Estradati in Italia i tre latitanti arrestati a Ibiza: erano legati alla cosca dei Marando
Atterrati ieri a Roma dopo l’arresto di Ferragosto, Marco Lenti, Federico Mennuni e Alessio Di Pietro erano ricercati dal blitz dell’operazione “Anemone”

Sono stati estradati ieri in Italia i tre latitanti arrestati a Ibiza lo scorso 15 agosto nel corso di un’operazione congiunta tra il Ros dei Carabinieri e la polizia spagnola, coordinata nell’ambito del progetto I-Can contro la ‘ndrangheta. Marco Lenti, Federico Mennuni e Alessio Di Pietro, tutti e tre originari di Roma, sono atterrati all’aeroporto di Fiumicino sotto scorta e sono stati affidati alla Polizia Penitenziaria per essere poi condotti in tre carceri di massima sicurezza.
L’arresto e l’estradizione sono legati all’operazione “Anemone”, scattata lo scorso 8 luglio su disposizione della Dda di Roma: un’indagine che ha svelato l’esistenza di una rete criminale di matrice ‘ndranghetista, attiva nella Capitale ma con profonde radici in Calabria, riconducibile alla potente famiglia Marando di Platì.

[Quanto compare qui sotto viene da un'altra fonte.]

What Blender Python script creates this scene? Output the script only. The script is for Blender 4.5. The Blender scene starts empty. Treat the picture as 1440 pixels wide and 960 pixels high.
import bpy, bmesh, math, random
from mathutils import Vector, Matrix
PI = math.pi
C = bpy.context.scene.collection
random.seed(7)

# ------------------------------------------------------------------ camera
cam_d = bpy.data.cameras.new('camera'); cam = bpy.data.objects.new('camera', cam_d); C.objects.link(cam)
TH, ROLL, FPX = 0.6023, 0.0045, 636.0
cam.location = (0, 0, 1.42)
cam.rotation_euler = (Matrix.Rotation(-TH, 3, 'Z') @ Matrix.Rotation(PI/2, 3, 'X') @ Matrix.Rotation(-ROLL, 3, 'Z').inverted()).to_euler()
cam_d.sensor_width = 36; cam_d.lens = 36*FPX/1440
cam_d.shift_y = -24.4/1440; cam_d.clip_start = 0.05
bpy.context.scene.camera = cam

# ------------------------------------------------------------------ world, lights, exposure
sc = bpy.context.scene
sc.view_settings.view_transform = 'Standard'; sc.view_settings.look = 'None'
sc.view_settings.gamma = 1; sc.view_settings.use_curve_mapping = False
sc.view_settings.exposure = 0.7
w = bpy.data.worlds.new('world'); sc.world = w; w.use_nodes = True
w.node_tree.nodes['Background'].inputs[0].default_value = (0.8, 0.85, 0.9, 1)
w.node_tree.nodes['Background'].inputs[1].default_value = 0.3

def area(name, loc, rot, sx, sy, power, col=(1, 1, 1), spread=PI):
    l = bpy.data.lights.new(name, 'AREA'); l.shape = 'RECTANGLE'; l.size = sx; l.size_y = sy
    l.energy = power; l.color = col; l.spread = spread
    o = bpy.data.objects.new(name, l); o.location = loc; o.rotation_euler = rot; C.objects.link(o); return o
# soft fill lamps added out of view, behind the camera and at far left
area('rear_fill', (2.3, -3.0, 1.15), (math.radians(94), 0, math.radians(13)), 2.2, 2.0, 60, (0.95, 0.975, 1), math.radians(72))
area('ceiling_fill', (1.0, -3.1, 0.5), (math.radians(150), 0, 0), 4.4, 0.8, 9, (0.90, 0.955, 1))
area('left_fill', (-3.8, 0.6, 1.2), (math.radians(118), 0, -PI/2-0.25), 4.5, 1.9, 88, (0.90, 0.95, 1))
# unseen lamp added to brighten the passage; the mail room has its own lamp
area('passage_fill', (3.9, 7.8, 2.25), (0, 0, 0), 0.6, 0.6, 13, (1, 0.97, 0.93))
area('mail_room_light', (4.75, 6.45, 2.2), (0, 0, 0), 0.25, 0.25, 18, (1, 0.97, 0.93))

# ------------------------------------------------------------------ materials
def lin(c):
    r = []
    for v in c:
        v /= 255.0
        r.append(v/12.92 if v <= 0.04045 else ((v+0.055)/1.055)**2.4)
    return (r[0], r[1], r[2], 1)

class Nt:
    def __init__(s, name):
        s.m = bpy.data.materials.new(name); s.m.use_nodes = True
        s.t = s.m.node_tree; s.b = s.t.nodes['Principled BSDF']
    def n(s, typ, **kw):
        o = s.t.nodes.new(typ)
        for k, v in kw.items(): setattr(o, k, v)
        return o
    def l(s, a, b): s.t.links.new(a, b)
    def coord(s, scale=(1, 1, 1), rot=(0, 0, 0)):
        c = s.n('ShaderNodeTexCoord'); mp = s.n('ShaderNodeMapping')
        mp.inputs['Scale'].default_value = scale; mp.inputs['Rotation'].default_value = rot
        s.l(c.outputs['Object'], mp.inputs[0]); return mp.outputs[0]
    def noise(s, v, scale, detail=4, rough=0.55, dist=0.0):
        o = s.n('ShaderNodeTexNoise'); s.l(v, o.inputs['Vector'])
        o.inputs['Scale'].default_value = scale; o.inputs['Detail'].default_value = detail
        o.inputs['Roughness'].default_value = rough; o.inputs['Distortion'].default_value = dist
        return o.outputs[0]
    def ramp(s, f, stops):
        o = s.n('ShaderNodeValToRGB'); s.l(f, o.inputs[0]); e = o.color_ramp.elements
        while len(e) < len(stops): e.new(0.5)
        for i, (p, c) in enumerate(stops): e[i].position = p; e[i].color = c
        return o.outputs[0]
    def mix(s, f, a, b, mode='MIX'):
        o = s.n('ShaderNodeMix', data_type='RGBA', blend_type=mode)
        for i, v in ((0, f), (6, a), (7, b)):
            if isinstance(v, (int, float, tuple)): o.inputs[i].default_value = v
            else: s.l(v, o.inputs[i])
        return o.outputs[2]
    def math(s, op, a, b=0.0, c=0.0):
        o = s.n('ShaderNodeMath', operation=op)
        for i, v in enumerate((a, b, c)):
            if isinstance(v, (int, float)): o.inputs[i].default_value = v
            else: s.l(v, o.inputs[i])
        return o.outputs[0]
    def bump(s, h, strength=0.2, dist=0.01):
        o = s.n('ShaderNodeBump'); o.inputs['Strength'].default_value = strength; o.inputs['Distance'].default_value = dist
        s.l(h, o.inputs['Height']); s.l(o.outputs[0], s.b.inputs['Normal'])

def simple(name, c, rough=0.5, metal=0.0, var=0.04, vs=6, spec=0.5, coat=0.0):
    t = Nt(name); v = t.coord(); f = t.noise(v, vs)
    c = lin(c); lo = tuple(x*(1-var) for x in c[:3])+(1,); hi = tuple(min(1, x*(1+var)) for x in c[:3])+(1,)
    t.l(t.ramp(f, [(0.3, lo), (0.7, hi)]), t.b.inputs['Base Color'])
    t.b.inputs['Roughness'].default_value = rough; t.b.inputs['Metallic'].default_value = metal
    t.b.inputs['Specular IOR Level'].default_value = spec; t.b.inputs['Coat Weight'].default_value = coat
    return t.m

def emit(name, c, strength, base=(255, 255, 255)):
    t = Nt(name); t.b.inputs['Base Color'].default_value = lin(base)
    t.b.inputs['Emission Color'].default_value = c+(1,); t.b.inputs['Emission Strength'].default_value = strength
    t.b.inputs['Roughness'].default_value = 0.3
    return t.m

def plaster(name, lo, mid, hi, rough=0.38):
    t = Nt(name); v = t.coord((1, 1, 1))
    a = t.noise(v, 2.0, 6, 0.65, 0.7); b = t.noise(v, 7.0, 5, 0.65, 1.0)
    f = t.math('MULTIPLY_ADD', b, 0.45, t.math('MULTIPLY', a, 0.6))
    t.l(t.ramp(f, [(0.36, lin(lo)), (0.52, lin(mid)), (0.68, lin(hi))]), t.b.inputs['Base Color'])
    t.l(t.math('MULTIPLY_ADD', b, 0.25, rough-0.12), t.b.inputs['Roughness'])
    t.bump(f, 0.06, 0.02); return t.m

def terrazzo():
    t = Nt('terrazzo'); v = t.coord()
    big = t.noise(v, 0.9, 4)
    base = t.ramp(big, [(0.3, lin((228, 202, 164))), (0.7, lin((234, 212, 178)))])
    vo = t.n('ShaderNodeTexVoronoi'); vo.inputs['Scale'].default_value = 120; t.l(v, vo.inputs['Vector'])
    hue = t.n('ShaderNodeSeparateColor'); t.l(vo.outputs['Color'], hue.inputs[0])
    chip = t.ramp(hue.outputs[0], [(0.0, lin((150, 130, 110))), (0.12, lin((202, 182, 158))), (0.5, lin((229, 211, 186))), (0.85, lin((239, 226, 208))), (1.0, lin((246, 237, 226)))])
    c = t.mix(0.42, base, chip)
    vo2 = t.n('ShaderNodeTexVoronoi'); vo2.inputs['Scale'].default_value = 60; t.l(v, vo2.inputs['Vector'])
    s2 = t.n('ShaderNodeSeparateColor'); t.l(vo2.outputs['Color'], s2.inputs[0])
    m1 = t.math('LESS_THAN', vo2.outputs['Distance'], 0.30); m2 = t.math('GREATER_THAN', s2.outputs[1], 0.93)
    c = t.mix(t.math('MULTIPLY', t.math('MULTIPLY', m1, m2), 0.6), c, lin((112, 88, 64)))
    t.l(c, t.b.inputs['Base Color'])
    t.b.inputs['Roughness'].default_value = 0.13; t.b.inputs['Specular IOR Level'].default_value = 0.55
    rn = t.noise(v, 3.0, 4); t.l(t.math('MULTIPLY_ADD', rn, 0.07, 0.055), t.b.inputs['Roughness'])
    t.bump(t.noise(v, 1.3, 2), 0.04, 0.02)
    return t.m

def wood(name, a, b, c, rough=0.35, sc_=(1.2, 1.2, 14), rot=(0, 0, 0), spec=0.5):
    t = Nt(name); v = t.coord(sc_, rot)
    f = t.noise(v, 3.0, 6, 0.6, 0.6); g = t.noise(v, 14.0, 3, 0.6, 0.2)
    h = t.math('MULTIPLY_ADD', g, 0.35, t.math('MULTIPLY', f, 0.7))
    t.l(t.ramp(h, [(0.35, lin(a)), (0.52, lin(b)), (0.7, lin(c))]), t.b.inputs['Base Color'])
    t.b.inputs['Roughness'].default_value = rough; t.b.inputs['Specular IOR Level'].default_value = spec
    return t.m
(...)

La rete dei Marando a Roma
I tre giovani estradati, tutti sotto i 40 anni, avrebbero avuto ruoli chiave nella gestione della droga nel quartiere San Basilio, storico fortino dei Marando nella Capitale. Secondo l’accusa, il gruppo gestiva una fitta rete di spaccio, basata su una struttura piramidale con vedette, pusher, trasportatori e contabili. I contatti con i vertici calabresi sarebbero stati mantenuti attraverso criptofonini forniti dalla cosca. Alessio Di Pietro, detto “Bruscolino”, viene indicato nell’ordinanza come organizzatore della piazza, con compiti di coordinamento e gestione operativa della rete. Si sarebbe occupato personalmente del confezionamento e della distribuzione della cocaina. Marco Lenti, anch’egli legato ai Marando, è accusato di aver ricevuto almeno cinque panetti di cocaina con il marchio distintivo del quadrifoglio e di averne custodito mezzo chilo per il mercato al dettaglio.
Torture e video: la violenza del gruppo
Il profilo più inquietante è quello di Federico Mennuni, coinvolto – secondo gli inquirenti – in un rapimento punitivo ordinato dalla cosca. La vittima, un pusher sospettato di essere un “infame”, fu sequestrata e torturata per oltre un’ora. Le violenze sono state documentate in 10 video trovati sull’iPhone di Francesco Marando, ritenuto uno dei capi del gruppo. Mennuni, in particolare, è accusato di aver spruzzato una bomboletta urticante negli occhi della vittima, per poi bruciargli capelli, mani, genitali e polpacci. Una punizione brutale, accompagnata da insulti e umiliazioni. «Ora mi guardi e mi dici che sei un pezzo di merda», gli avrebbe ordinato uno dei presenti nel video.
Il blitz a Ibiza
La latitanza dei tre era durata poco più di un mese. A Ferragosto, una task force italo-spagnola li ha localizzati in un’abitazione di lusso a Ibiza, dove conducevano una vita agiata e protetta. Nel blitz, oltre agli arresti, sono stati sequestrati 35.000 euro in contanti, gioielli, documenti falsi, droga e materiale elettronico ora al vaglio degli investigatori.
Traffico internazionale e base a Roma
Secondo la Direzione Distrettuale Antimafia, la rete sgominata dall’operazione Anemone non operava solo a livello locale. Il gruppo gestiva un traffico internazionale di stupefacenti, con diramazioni in Albania, Spagna e Sud America, e vantava una struttura operativa stabile nella Capitale. La misura cautelare emessa dal Gip del Tribunale di Roma ha colpito 28 persone, tra italiani e albanesi, accusati a vario titolo di associazione mafiosa, traffico di droga, sequestro di persona, estorsione e detenzione illegale di armi. (f.v.)